No, range should return an object that is a list, as far as you can tell
from Python, but which is represented more efficiently than an array of
objects internally. The distinction is between the language level (it
would be a list, with all operations, etc.) and the implementation
(there is no reason why all lists should be arrays of PyObjects
internally).

Another example would be 'a'*999999999: the result is a string, but
there is no reason that it takes 100MB of memory. Instead, store it
into a C structure that contains a pointer to the original string object
'a' and the repetition counter, but still give this C structure the
Python type str, so that the difference doesn't show up and the Python
language remains simple. (This is a bit difficult to implement
currently in CPython, but not impossible.)
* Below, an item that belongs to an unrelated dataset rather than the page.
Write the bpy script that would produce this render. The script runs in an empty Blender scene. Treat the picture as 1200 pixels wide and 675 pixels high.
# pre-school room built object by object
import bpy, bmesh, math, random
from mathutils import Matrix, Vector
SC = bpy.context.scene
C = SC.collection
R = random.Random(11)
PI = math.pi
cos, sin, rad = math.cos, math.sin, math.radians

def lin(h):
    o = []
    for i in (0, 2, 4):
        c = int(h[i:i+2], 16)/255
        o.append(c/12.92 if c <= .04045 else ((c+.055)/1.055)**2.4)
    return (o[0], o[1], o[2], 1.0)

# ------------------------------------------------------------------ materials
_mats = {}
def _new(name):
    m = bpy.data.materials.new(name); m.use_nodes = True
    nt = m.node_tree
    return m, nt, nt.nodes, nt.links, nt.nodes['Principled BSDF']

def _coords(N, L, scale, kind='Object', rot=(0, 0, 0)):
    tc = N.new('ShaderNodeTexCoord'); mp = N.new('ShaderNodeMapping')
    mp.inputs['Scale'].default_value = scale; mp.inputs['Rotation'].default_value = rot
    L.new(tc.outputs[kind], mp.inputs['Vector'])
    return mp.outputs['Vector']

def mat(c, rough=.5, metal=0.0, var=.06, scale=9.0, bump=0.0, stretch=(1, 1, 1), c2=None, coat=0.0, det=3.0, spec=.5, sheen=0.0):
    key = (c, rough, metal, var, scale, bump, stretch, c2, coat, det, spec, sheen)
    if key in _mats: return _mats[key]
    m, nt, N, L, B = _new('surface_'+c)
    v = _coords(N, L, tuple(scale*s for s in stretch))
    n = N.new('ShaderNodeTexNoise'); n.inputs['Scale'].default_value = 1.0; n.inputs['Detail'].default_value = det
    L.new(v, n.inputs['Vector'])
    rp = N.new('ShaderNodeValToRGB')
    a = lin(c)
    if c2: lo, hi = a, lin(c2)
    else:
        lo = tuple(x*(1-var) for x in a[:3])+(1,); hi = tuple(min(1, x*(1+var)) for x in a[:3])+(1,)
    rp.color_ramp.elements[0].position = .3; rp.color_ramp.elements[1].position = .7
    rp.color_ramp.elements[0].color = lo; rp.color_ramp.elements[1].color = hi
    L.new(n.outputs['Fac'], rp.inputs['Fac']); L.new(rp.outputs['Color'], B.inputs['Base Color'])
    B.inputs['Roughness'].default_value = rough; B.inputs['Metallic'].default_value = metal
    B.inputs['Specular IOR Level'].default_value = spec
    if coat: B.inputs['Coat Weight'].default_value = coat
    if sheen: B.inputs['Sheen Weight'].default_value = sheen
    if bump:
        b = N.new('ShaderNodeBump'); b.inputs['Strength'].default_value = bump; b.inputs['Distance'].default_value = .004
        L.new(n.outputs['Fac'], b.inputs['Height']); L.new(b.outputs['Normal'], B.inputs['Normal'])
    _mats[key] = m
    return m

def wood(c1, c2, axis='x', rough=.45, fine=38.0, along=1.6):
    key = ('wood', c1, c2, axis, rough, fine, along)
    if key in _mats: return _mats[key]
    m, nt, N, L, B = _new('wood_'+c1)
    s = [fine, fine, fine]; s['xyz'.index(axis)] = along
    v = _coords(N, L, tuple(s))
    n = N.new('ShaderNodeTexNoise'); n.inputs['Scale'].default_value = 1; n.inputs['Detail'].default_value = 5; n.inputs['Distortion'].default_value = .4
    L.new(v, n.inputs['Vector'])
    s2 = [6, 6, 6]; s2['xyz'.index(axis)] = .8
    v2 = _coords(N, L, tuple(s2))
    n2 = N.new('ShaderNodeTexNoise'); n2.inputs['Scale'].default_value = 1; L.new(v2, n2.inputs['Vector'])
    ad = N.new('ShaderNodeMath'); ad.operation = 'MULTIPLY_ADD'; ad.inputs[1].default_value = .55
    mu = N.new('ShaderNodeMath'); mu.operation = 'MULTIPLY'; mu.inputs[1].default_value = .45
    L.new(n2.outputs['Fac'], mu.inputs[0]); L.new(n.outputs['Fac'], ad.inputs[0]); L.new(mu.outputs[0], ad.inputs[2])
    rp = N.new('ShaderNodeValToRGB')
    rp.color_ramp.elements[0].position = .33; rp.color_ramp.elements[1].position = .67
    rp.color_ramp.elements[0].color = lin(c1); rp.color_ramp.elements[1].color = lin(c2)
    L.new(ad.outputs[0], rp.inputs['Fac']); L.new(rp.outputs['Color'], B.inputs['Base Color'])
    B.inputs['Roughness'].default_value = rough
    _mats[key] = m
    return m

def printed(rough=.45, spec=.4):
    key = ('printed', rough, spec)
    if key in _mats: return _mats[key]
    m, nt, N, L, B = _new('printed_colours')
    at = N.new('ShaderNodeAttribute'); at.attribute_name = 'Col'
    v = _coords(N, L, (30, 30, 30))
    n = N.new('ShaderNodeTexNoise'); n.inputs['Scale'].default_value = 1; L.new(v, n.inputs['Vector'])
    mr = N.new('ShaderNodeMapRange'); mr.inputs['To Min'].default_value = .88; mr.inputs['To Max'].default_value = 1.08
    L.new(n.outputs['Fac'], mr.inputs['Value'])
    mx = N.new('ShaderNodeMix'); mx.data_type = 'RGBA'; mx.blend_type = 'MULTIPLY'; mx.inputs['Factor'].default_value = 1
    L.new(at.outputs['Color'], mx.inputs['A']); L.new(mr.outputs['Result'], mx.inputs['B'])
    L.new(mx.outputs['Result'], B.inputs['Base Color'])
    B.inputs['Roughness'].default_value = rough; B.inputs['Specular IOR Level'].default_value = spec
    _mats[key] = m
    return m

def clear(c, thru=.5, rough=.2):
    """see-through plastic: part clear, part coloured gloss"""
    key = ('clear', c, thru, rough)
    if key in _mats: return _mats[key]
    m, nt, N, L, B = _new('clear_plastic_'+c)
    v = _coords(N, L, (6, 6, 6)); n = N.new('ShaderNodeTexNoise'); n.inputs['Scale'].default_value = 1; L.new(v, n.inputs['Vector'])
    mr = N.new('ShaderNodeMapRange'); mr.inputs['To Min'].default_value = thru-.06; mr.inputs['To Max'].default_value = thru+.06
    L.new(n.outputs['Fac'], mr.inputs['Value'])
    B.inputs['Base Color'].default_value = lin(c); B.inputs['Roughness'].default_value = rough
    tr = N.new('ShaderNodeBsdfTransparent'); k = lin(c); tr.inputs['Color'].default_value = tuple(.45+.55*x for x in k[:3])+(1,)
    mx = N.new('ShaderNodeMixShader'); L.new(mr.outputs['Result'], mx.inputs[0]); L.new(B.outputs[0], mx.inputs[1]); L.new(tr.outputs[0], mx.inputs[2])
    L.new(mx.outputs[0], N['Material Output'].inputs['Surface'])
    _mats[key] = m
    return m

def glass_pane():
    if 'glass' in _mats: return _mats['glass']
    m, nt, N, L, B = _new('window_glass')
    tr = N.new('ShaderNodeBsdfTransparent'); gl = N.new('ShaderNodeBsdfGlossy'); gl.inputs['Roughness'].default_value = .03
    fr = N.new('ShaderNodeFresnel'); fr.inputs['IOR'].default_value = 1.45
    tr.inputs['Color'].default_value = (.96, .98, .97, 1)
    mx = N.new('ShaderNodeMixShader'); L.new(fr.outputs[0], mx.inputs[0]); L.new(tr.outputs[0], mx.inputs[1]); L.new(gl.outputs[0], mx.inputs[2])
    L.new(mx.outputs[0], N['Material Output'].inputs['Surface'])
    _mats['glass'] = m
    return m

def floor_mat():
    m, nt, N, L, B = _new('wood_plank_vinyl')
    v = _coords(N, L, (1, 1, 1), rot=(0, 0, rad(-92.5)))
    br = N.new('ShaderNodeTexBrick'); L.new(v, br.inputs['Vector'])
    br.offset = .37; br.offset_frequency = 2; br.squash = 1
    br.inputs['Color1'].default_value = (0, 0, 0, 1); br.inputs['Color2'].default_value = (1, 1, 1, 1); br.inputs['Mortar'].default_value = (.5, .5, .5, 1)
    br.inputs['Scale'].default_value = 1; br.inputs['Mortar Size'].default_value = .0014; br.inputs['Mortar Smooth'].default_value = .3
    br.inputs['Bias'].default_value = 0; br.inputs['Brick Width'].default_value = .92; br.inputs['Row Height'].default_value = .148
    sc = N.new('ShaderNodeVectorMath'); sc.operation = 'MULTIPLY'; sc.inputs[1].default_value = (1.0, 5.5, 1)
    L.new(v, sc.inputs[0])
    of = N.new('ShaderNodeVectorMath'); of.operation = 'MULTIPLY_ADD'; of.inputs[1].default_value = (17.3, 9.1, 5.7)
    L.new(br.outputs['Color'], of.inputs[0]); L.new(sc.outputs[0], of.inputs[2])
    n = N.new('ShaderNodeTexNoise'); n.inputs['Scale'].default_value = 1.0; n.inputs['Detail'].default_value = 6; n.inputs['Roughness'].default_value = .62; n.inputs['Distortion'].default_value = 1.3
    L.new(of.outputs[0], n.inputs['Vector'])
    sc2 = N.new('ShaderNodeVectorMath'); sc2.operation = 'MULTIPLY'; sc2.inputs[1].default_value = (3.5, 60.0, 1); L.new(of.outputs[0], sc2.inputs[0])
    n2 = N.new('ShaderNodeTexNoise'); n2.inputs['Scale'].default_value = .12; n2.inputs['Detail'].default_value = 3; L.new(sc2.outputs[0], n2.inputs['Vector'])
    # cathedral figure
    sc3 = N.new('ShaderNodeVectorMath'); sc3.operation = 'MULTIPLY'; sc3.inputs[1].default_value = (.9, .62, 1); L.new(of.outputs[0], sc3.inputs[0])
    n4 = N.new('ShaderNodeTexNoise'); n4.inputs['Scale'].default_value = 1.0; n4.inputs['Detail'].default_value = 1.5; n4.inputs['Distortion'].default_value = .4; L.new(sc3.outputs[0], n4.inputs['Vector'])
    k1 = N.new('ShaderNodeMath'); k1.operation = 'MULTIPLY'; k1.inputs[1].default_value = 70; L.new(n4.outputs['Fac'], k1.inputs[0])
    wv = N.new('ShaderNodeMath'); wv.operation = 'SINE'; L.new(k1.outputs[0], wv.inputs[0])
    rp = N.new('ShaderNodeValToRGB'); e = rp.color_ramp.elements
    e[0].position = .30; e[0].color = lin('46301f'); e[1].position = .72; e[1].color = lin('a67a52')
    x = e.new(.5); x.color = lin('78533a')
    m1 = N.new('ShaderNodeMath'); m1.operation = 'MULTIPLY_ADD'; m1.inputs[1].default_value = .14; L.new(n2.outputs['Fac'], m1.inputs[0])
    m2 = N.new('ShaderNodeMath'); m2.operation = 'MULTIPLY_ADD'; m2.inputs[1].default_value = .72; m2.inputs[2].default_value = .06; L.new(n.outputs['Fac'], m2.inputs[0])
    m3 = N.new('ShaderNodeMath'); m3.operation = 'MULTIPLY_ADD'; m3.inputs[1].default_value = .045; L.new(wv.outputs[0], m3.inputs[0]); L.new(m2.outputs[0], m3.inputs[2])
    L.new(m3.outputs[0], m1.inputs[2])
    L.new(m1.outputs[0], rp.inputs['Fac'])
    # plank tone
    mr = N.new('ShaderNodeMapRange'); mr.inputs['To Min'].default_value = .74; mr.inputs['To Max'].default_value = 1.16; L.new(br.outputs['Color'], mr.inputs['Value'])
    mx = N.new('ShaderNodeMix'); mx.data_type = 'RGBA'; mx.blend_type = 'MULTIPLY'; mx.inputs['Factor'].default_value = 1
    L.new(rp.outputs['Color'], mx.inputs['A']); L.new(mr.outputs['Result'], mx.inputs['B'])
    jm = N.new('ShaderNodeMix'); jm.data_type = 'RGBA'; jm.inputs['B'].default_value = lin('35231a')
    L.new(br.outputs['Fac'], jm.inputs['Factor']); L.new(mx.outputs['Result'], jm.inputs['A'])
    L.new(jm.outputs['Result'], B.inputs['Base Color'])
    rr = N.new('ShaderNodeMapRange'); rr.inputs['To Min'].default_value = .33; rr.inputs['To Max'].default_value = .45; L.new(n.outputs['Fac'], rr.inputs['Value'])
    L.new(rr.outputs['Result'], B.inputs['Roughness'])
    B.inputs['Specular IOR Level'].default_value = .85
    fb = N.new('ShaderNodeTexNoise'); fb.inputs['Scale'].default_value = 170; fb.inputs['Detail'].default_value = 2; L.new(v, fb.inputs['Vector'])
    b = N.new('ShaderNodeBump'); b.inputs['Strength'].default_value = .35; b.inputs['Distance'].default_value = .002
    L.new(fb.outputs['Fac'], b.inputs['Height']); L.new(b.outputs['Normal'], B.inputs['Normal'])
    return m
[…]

> Also, how can the compiler or interpreter
> know whether the program will only access the object sequentially?
> It has to predict the behavior of the program, instead of being told
> explicitly.


Ideally: If you do x=range(100); x[50]='hi' then the interpreter first
builds this optimized range representation and assigns it to x; and when
in the next statement you modify this list x it says 'oops! i cannot do
that with this representation', so it reverts to an array-like
representation (i.e. it creates all 100 elements) and then changes the
50th. No gain here. If on the other hand you only ever do 'easy'
things with your list, like iterate over it or read elements, then it
can all be done with the range representation, without falling back to
the array representation.

Again I'm not saying it is trivial to implement it, but that not having
to expose for optimization purposes 'xrange' and the whole 'iterator'
part of the language would be worth it, in my opinion.